Begin

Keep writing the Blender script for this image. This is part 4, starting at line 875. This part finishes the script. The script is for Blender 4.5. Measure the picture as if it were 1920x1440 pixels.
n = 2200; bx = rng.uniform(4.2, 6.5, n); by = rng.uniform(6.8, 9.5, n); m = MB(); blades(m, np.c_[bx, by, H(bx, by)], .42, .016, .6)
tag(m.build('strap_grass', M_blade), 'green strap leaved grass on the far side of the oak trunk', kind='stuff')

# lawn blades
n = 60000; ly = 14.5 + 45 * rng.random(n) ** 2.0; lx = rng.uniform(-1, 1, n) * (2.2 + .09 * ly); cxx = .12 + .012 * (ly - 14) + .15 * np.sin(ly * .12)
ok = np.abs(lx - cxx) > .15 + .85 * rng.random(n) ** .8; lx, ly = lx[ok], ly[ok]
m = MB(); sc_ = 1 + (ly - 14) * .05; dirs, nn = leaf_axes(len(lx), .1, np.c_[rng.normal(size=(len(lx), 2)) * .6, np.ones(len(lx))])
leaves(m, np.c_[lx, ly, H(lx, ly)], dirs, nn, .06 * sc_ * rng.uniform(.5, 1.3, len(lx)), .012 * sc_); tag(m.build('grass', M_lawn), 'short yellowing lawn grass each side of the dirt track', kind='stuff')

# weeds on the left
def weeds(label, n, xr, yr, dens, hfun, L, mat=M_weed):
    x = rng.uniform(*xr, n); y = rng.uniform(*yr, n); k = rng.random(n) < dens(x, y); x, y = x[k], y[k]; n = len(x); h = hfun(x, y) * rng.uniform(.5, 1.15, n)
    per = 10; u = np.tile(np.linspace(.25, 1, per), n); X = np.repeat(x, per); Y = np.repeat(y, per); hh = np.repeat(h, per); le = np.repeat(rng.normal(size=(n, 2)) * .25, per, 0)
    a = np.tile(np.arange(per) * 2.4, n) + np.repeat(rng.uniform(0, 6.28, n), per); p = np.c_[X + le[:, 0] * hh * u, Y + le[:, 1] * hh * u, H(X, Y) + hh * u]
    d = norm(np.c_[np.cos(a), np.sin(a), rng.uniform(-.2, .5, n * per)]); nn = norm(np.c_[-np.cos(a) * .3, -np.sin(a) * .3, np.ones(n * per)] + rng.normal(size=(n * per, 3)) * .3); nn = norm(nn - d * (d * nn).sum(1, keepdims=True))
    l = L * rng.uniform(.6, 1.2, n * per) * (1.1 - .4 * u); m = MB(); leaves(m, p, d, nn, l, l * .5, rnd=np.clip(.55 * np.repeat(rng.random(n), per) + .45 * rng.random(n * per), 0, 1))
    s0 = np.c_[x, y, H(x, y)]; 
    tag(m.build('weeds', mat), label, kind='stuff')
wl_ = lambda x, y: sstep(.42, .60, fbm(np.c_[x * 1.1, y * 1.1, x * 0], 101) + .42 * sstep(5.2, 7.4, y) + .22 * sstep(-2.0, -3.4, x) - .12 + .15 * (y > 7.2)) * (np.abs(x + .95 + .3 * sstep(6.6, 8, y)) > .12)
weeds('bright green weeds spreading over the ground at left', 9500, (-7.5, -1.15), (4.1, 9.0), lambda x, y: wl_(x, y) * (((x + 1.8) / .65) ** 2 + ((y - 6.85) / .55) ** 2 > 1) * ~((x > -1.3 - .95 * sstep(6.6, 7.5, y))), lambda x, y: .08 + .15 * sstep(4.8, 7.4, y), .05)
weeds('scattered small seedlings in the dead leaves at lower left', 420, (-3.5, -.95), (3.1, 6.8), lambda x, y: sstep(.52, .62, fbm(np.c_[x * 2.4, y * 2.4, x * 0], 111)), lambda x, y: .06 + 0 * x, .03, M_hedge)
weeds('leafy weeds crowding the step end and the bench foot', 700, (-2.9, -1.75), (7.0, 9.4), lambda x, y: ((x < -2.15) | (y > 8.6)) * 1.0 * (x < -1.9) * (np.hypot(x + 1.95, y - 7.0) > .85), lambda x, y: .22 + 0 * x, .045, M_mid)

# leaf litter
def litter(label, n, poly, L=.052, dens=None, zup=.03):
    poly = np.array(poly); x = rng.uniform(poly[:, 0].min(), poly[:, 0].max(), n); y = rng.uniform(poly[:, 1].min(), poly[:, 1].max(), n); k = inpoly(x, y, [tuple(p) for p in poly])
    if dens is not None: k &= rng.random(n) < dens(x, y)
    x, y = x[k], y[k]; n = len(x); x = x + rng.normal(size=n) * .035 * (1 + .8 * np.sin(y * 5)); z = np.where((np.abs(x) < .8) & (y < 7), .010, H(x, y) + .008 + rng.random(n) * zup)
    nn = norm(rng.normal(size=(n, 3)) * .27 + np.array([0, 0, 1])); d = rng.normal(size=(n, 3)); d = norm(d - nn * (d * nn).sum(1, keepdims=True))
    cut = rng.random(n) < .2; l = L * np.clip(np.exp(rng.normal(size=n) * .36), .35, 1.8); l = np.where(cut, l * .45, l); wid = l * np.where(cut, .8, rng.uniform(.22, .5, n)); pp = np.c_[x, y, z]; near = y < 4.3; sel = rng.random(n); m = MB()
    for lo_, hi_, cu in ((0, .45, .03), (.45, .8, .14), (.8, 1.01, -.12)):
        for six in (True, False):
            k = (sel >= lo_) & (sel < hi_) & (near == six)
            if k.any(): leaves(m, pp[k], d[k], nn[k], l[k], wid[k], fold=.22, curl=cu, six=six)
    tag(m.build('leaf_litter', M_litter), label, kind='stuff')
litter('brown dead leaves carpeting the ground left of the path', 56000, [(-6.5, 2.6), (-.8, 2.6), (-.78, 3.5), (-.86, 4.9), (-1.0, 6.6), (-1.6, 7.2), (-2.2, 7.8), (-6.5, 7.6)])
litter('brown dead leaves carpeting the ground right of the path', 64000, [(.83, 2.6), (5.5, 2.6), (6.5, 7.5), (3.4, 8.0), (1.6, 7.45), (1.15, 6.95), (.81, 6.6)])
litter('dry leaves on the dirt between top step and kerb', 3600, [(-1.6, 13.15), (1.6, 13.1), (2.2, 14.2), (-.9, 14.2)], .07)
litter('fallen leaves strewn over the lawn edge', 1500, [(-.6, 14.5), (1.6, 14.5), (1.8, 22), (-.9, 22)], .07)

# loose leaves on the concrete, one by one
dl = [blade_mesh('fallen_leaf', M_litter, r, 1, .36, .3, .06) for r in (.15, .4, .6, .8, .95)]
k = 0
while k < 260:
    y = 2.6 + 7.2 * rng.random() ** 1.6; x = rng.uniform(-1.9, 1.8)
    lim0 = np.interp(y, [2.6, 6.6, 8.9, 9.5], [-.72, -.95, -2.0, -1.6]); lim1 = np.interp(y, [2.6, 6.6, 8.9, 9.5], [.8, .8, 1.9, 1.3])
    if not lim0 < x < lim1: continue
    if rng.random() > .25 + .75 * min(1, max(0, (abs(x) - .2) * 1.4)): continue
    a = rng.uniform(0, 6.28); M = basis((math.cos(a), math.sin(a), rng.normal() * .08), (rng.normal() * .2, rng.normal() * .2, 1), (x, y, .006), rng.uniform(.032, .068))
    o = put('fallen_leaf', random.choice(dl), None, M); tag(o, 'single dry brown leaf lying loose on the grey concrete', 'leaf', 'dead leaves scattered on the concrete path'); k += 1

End

[What to do]:
Each line from the top of the material above through the line with "leaves(m, np.c_[lx, ly, H(lx, ly)], dirs, nn, .06" must be echoed exactly, and no other line.

[Task output]:
Keep writing the Blender script for this image. This is part 4, starting at line 875. This part finishes the script. The script is for Blender 4.5. Measure the picture as if it were 1920x1440 pixels.
n = 2200; bx = rng.uniform(4.2, 6.5, n); by = rng.uniform(6.8, 9.5, n); m = MB(); blades(m, np.c_[bx, by, H(bx, by)], .42, .016, .6)
tag(m.build('strap_grass', M_blade), 'green strap leaved grass on the far side of the oak trunk', kind='stuff')

# lawn blades
n = 60000; ly = 14.5 + 45 * rng.random(n) ** 2.0; lx = rng.uniform(-1, 1, n) * (2.2 + .09 * ly); cxx = .12 + .012 * (ly - 14) + .15 * np.sin(ly * .12)
ok = np.abs(lx - cxx) > .15 + .85 * rng.random(n) ** .8; lx, ly = lx[ok], ly[ok]
m = MB(); sc_ = 1 + (ly - 14) * .05; dirs, nn = leaf_axes(len(lx), .1, np.c_[rng.normal(size=(len(lx), 2)) * .6, np.ones(len(lx))])
leaves(m, np.c_[lx, ly, H(lx, ly)], dirs, nn, .06 * sc_ * rng.uniform(.5, 1.3, len(lx)), .012 * sc_); tag(m.build('grass', M_lawn), 'short yellowing lawn grass each side of the dirt track', kind='stuff')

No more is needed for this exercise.